The Great Northern New Mexico Loop

July 16-18, 2021

Angel Peak to Heron Lake

One of the highlights of this trip was a visit to Aztec "Ruins" National Monument. Second in size only to Chaco Canyon, this pueblo is somewhat better preserved.

Ann at Marion Aztec Ruins

Constructed c 1000 - 1200 AD, the West Ruin has at least 400 interconnected rooms of three stories.

Aztec Ruins

The original pine, spruce, and aspen beams are still visible.

low doorways

Multi-story structures with intact upper floors convey sense of what it might have been like to live in an ancestral pueblo, with hundreds of tiny, dark rooms linked by low doorways.

the great kiva

By far the most impressive building was a reconstructed great kiva. Archeologist Earl Morris excavated the Great Kiva in 1921, and then reconstructed it 13 years later based on uncovered remnants of the original building. Fifteen surface rooms encircle the central chamber. Four massive pillars hold up the ceiling beams, and each pillar rests on four limestone discs. The colors are based on bits of reddish and white-washed plaster found clinging to the original walls.

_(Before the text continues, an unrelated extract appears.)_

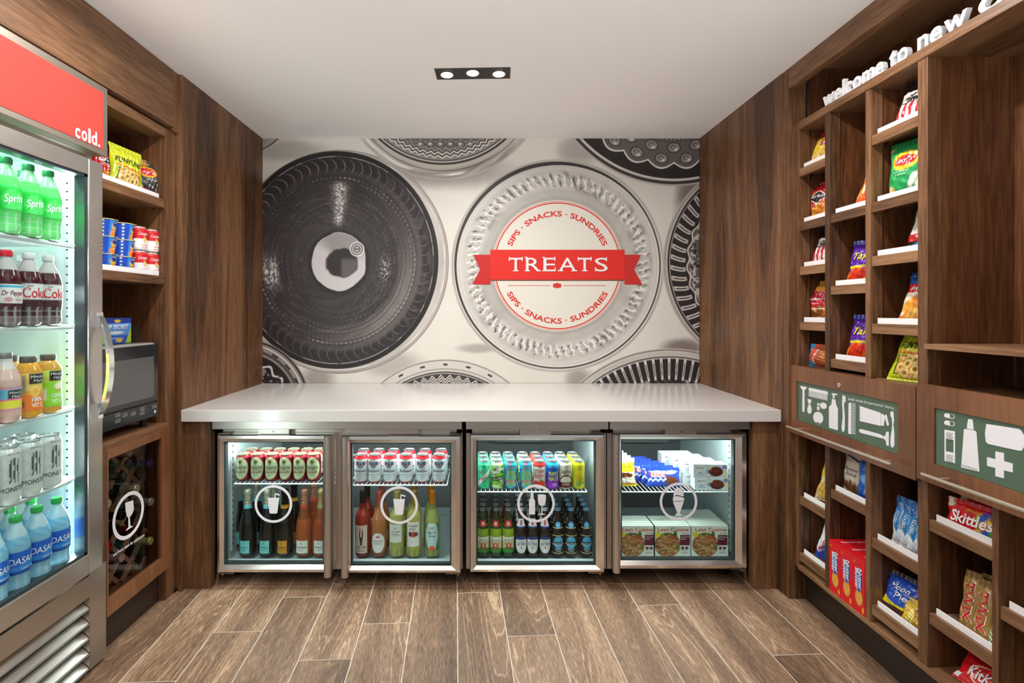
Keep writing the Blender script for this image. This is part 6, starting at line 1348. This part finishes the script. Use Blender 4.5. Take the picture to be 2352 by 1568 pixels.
def hagen(root):
    def art(a): return a.m(a.v*0+1, G('cfd6dc')).m((a.v > .9)*1.0, G('e8eaf0')).m((a.u > .78)*1.0, G('e2d0a4')).ell(.86, .78, .16, .16, G('8a86b8')).ell(-.62, .72, .30, .20, G('e6e2dc')).ell(-.12, .45, .12, .16, G('8a96c8')).m((np.abs(a.u+.05-.3*np.sin(a.v*4)) < .05)*.7, G('b8a0c0')).ell(.34, .44, .42, .38, G('5a1e12')).ell(.30, .52, .30, .22, G('73281a')).ell(-.02, .7, .08, .12, G('e6d0a0'))
    carton(root, .160, .058, .062, art, [('Haagen-Dazs', -.62, .73, .13, G('6a1a3a'), dict(w=.038)), ('vanilla', -.62, .36, .10, G('3a7a9a'), dict(w=.02)), ('milk chocolate', -.58, .22, .09, G('3a7a9a'), dict(w=.034))], side=(222, 222, 224), top=(232, 230, 234), nx=60, nz=26,
           ttexts=[('Haagen-Dazs', -.3, .5, .14, (150, 140, 170), dict(w=.05))])
xh = cpos(1630, 2.5)
for r in range(4):
    for l in range(2): place('hag', hagen, 'ice_cream_carton', (xh-.030*r-(0 if l else -.006), 2.520+.064*r, .433+e+.0632*l), R(-2+r), 'white ice cream carton with chocolate bar picture, %s %s' % (['front', 'second', 'third', 'rearmost'][r], ['lower', 'upper'][l]), 'carton', 'white ice cream cartons')
def lean_(root):
    def art(a):
        a.m(a.v*0+1, G('e4e8dc')).m(((a.u < .42) & (a.v < .80) & (a.v > .04))*0.0, G('d8d0c0'))
        d = np.hypot((a.u+.24)/.70, (a.v-.38)/.40); a.m((d < 1.03)*(a.u < .44)*1.0, G('c8c0b0')).m((d < .99)*(a.u < .44)*1.0, G('8a5a34'))
        a.m((a.u > .44)*1.0, G('e4e8dc')); r = random.Random(4)
        for i in range(150):
            t = r.random()*2*pi; q = math.sqrt(r.random()); uu = -.24+.62*q*cos(t); vv = .36+.34*q*sin(t)
            if uu < .38: a.ell(uu, vv, .10, .014, [G('d8a46a'), G('b8743c'), G('e2bc86'), G('9a5a2c')][i % 4], r.random()*3)
        a.ell(-.2, .46, .36, .10, G('9a6238')).ell(-.2, .48, .26, .06, G('b88454')).ell(.18, .70, .10, .13, G('3c6a28')).ell(-.32, .72, .14, .05, G('42742c')).ell(.14, .60, .14, .05, G('c8442a')).ell(.30, .30, .08, .09, G('4a7a2c')).m((a.u > .44)*1.0, G('e4e8dc'))
        a.ell(-.76, .72, .16, .095, G('e2d42a')).rect(.44, .36, .96, .70, G('6a1c36'))
        a.ell(.58, .27, .09, .05, G('6a1c36')).ell(.80, .27, .09, .05, G('6a1c36'))
        for v in (.13, .10, .18): a.rect(.5, v, .85, v+.01, G('8a8a84'))
        return a
    carton(root, .179, .040, .148, art, [('Lean Cuisine', .06, .885, .125, (206, 74, 38), dict(w=.150, bold=.03)), ('FEATURES', .72, .755, .035, (60, 50, 50), dict(w=.034, bold=.03)), ('Herb Roasted', .70, .64, .04, Wt, dict(w=.040)), ('Chicken', .62, .57, .04, Wt, dict(w=.026))], side=(206, 212, 200), top=(214, 222, 210), nx=90, nz=76)
for c, x in enumerate((1459.5, 1540.5, 1626.5)):
    for r in range(5 if c == 2 else 3):
        hi = .0
        place('lea', lean_, 'frozen_meal_box', (cpos(x, 2.52), 2.522+.0425*r, zb+.004+e+hi), R(0), 'white frozen chicken meal box, %s stack, %s' % (['left', 'middle', 'right'][c], ['front box', 'second box', 'third box', 'fourth box', 'fifth box', 'sixth box'][r]), 'meal box', 'white frozen meal boxes')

There are many great kivas in northern New Mexico, but most are simply excavated circular holes in the ground. With its intact walls and ceiling, his building emphasizes the public purpose and majesty of a great kiva.

great kiva ceiling

The reconstructed great kiva ceiling.

camping rigs at Navajo Lake

One by one, our friends arrived at Navajo Lake, in every possible camping rig: tents, popups, Four Wheel Campers, Teardrops, and one Class C RV.

Navajo Lake panorama

There was just one problem. I recommended this campground based on a memorable weekend at Navajo Lake in 2011. But in the intervening decade, like many Southwestern reservoirs, the lake level has declined precipitously, making most of it inaccessible except via a steep and treacherous slope. What a bitter cruelty, to be camped next to a beautiful lake in 90-degree heat, with no way to get to the water!

swimming at Navajo Lake

The stronger hikers in the group eventually clambered down to the "beach" for a refreshing swim.

potluck dinner

We all pitched in to create a celebratory potluck dinner on Saturday night.

By Sunday morning, we were on the road again, heading east with no particular destination in mind. We wandered into Chama at sunset, where Dennis and I never venture without stopping to ogle the steam trains at Cumbres & Toltec Scenic Railroad. Named for Toltec Gorge and Cumbres Pass, these trains climb to 10,015 feet — the highest elevation reached by rail in the United States. Thinking all restaurants were closed on Sunday, we were delighted to discover Local, a new "farm to table" restaurant specializing in food grown in the Rio Chama Valley.

Heron Lake at sunset

We camped that night at Heron Lake, historically one of the most popular recreation sites in New Mexico. But a decade of drought has taken its toll. Surface elevation for Heron Lake is currently 7108' — 78 feet below "minimum storage level" and nearly 160 feet below "full".

Heron Lake panorama

The gathering at Navajo Lake was in honor of the late Kit Schweitzer, but Kit was no fan of these artificial desert lakes. As Kit would say, "They're not supposed to be here!" The sad irony would not be lost on him.